486 - 486
586 - Pentium
686 - Pentium Pro
As for the difference between a Pentium and Pentium Pro?
The Pentium Pro has a 256KB secondary cache (a portion of high speed static
memory that stores frequently used commands) built-in rather than as an external
option as it is on the Pentium.
Its built-in status means it can run at the processor's internal clock speed
(200MHz on a 200MHz Pentium Pro) rather than at 66Mhz, the speed of the external
bus. (The external bus is a collection of wires through which data is transmitted
from one part of a computer to another).
The Pro also has lots of internal improvements including: a deeper instruction
pipeline, multiple arithmetic units, better branch prediction logic and register
renaming.
Without going into this too deeply and driving you absolutely insane with
techno-terms, these features allow the processor to execute more instructions
per clock cycle, making it zippier.
When it runs 32-bit applications that are calculation-intensive, the Pentium
Pro typically runs about 1.5 times as fast as a Pentium of the same clock
speed (which is measured by the Mhz rating).

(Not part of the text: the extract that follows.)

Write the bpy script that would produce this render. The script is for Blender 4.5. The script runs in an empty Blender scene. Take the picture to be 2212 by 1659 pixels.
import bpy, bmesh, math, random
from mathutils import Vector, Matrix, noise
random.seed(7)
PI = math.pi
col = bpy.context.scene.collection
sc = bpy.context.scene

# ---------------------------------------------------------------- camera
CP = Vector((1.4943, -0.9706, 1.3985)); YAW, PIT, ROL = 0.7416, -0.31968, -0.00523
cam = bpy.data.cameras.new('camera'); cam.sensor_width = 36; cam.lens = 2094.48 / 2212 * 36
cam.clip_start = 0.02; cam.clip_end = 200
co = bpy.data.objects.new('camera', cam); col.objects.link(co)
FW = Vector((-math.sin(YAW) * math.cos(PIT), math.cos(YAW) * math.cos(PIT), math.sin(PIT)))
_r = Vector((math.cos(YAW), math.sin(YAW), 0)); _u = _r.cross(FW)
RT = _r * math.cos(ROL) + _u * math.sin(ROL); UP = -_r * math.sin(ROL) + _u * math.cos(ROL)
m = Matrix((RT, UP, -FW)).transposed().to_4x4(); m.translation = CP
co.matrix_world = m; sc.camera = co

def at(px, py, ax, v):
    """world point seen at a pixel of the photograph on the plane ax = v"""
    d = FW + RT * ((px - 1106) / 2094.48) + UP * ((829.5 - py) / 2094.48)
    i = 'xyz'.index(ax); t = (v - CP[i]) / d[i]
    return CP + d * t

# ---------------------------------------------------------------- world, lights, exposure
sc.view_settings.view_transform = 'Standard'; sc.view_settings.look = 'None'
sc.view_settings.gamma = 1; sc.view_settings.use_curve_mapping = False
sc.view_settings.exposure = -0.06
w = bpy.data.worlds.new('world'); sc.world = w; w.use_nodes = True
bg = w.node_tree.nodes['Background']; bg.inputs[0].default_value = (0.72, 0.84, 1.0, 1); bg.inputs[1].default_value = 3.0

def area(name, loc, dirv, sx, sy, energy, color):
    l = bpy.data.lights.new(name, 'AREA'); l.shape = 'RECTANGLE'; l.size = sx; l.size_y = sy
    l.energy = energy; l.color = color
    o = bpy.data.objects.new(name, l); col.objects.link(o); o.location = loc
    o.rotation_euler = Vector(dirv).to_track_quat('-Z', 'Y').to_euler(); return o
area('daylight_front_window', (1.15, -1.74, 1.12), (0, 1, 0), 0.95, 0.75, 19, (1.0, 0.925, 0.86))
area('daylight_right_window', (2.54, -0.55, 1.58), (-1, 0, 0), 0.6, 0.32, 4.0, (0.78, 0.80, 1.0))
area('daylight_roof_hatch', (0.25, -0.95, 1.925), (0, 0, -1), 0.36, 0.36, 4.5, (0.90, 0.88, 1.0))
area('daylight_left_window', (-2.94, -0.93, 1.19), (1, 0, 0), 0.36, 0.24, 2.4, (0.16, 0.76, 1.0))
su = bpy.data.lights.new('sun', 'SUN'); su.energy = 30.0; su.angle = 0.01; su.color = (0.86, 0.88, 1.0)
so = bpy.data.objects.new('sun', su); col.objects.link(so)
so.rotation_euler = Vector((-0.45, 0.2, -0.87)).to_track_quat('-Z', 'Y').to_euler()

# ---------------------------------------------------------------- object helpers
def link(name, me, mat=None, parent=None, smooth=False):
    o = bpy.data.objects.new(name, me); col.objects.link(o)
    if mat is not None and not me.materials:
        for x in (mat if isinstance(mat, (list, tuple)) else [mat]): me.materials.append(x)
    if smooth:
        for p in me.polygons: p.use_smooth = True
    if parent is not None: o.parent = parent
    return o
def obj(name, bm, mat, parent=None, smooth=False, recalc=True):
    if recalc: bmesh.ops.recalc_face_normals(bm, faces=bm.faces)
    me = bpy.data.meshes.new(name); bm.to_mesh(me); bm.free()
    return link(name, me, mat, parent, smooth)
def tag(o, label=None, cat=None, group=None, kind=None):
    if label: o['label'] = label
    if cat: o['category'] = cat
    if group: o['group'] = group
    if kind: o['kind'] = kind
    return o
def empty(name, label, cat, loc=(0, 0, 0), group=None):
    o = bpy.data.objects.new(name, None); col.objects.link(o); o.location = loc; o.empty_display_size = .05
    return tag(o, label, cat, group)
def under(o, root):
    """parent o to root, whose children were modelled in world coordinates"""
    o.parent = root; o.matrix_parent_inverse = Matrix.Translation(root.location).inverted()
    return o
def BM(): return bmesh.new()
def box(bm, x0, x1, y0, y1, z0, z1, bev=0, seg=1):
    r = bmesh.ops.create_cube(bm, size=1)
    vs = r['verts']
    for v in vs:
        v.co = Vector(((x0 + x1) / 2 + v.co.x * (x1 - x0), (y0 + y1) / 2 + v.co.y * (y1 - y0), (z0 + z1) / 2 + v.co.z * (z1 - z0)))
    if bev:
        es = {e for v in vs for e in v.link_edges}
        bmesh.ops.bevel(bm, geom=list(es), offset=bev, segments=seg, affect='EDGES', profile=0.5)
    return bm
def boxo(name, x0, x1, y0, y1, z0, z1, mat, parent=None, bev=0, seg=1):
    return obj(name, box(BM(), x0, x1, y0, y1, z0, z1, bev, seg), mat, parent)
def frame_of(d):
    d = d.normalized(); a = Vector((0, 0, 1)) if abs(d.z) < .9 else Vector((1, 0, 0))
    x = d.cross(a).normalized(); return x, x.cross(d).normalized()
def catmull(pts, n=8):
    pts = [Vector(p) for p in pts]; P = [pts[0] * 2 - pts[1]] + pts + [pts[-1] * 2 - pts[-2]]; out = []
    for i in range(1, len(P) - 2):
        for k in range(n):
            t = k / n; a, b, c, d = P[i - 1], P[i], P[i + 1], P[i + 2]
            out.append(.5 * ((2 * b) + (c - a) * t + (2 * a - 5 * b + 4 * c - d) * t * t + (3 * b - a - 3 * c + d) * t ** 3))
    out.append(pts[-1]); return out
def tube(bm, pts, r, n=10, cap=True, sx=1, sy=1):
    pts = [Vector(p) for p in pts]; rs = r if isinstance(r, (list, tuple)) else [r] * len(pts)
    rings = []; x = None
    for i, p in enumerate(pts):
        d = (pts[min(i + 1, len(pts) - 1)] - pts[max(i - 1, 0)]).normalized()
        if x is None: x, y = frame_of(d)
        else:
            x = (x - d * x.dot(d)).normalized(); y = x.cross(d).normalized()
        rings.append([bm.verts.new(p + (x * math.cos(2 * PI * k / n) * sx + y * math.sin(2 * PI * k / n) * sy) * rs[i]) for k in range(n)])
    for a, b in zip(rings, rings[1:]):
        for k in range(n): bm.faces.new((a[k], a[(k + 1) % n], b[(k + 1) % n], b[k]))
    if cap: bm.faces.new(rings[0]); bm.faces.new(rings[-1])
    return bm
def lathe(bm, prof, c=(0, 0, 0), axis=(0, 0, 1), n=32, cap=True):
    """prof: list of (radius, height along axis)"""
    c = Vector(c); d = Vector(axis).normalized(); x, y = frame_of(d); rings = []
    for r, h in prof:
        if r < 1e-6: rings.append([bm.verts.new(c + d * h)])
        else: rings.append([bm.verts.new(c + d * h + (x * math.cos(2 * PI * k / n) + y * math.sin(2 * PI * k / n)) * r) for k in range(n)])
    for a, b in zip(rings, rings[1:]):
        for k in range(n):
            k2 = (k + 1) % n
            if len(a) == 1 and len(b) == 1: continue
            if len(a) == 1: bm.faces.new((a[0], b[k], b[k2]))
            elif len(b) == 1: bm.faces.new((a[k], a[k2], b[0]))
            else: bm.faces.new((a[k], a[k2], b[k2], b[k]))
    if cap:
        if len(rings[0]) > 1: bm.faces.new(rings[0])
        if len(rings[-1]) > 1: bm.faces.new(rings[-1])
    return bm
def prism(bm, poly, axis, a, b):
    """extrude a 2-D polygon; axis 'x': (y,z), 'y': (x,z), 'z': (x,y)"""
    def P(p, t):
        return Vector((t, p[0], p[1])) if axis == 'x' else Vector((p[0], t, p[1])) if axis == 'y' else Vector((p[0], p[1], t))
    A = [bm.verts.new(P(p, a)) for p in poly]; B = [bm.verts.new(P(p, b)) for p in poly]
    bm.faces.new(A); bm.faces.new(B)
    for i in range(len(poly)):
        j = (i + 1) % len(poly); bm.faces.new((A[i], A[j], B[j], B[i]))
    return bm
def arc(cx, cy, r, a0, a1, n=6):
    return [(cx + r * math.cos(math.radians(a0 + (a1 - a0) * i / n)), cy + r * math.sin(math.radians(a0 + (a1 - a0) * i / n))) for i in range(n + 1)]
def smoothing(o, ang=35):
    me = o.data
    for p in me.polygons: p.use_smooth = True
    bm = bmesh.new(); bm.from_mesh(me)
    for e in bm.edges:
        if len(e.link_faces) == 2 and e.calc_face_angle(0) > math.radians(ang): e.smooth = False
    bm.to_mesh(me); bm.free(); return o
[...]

Some of the Pentium Pro's drawbacks?
Intel decided to optimize the chip for 32-bit rather than 16-bit code. So
16-bit DOS and Windows applications suffer a bit.
You might remember from an earlier column that 16-bit code moves across the
computer in chunks half as big as 32-bit code.
A 200 Mhz Pentium Pro may only achieve the speed of a 150 Mhz or 160 Mhz
Pentium with 16-bit software. Meanwhile, many DOS and Windows programs are
already 32-bit so they benefit from the Pro.